• _Exercise objective_:
In the listing that follows, locate the line containing "('tdark', 1820, 60, 11.2, 250, 'dark" and the line containing "('tdark2', 1890, 200, 9.5, 260, 'black-green". Retype exactly those two lines and every line between them, and nothing more.

>> begin Source data

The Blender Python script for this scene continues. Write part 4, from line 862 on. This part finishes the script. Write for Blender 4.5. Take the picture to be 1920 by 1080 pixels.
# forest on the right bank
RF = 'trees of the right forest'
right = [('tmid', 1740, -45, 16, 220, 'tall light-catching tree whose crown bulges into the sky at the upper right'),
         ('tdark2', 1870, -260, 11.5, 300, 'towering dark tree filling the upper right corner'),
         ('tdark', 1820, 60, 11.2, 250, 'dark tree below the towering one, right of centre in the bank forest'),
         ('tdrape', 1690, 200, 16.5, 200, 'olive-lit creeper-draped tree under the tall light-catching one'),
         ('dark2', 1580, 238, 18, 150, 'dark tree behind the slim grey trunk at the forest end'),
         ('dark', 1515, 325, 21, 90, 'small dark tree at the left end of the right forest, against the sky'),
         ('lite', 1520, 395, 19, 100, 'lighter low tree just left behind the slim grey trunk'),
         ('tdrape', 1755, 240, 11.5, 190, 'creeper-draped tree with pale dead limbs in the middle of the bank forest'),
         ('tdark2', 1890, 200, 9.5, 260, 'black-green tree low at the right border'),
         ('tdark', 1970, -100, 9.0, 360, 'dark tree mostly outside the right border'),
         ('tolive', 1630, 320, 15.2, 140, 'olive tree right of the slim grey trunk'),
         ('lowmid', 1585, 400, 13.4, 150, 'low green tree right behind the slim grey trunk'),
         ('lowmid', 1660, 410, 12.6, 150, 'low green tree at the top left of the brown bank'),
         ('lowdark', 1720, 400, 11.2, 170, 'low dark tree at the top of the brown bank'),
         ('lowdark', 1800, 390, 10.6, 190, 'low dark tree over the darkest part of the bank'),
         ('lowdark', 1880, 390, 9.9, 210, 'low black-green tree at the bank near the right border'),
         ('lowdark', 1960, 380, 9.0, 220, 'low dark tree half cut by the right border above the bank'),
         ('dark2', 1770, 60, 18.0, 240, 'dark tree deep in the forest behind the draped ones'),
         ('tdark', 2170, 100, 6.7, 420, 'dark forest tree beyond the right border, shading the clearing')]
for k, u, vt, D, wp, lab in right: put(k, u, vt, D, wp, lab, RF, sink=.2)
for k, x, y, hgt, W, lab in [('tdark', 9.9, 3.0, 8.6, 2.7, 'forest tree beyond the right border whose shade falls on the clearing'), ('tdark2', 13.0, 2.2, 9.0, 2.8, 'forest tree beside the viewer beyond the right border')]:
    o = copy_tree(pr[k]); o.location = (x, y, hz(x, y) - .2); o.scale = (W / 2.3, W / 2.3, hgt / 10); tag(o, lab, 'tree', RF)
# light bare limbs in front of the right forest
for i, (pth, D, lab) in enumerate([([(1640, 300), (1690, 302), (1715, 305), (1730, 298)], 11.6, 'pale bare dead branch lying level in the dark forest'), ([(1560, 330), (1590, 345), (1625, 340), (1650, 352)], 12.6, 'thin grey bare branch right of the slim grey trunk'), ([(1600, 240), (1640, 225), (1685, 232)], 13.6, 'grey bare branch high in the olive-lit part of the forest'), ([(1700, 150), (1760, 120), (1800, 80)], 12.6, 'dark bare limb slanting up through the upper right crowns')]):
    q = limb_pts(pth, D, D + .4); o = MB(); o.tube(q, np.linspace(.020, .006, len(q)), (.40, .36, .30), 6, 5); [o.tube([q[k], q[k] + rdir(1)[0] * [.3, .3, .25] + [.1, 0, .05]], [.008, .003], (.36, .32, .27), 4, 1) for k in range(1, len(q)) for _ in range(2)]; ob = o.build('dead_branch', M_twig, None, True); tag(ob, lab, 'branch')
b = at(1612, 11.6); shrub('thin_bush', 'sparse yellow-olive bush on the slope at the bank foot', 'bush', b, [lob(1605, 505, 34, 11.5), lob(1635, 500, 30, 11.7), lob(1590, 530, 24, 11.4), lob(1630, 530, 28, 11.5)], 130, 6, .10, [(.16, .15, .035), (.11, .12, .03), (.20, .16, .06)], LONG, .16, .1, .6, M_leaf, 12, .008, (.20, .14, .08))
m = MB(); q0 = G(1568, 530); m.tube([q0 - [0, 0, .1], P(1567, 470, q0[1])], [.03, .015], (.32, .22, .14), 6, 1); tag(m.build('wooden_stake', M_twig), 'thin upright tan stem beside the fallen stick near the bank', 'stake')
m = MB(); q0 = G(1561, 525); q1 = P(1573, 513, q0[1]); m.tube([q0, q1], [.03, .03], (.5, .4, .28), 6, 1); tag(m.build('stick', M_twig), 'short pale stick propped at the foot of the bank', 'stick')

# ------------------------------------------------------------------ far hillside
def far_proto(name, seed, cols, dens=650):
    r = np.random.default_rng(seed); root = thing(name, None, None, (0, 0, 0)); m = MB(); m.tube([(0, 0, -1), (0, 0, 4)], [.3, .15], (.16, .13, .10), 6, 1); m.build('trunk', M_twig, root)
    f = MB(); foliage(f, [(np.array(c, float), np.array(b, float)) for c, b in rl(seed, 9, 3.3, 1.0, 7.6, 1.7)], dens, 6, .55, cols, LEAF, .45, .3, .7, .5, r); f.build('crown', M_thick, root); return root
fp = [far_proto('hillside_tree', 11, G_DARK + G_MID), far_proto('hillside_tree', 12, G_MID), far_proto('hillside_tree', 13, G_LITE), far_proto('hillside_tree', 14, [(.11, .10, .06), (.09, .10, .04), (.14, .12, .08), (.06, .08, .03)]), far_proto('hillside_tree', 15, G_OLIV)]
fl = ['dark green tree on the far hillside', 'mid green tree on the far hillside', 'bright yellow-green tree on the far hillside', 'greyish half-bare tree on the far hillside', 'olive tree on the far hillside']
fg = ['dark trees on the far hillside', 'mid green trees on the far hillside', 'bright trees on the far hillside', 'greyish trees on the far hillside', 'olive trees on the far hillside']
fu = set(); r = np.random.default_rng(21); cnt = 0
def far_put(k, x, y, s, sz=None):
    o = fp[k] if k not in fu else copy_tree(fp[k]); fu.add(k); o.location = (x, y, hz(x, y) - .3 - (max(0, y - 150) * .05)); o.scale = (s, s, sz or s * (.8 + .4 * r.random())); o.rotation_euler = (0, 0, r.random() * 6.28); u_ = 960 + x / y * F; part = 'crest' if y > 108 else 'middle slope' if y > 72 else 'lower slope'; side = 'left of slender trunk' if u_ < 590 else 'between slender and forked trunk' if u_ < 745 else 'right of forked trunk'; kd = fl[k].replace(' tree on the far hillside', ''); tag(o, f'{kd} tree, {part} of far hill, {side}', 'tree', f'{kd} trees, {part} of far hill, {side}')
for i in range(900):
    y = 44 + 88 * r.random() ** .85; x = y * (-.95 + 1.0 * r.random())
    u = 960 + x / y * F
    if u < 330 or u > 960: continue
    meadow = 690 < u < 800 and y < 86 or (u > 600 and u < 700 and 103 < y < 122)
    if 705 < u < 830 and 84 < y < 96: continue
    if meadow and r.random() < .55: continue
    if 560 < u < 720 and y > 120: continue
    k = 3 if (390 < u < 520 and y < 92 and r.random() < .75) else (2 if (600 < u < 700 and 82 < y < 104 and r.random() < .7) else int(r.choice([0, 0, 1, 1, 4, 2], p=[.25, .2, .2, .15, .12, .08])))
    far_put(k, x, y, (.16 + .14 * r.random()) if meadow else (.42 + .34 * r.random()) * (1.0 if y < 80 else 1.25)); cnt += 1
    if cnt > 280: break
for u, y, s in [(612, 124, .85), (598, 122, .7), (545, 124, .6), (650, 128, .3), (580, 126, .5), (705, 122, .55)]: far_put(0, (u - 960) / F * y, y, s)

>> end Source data

• _Written response_:
         ('tdark', 1820, 60, 11.2, 250, 'dark tree below the towering one, right of centre in the bank forest'),
         ('tdrape', 1690, 200, 16.5, 200, 'olive-lit creeper-draped tree under the tall light-catching one'),
         ('dark2', 1580, 238, 18, 150, 'dark tree behind the slim grey trunk at the forest end'),
         ('dark', 1515, 325, 21, 90, 'small dark tree at the left end of the right forest, against the sky'),
         ('lite', 1520, 395, 19, 100, 'lighter low tree just left behind the slim grey trunk'),
         ('tdrape', 1755, 240, 11.5, 190, 'creeper-draped tree with pale dead limbs in the middle of the bank forest'),
         ('tdark2', 1890, 200, 9.5, 260, 'black-green tree low at the right border'),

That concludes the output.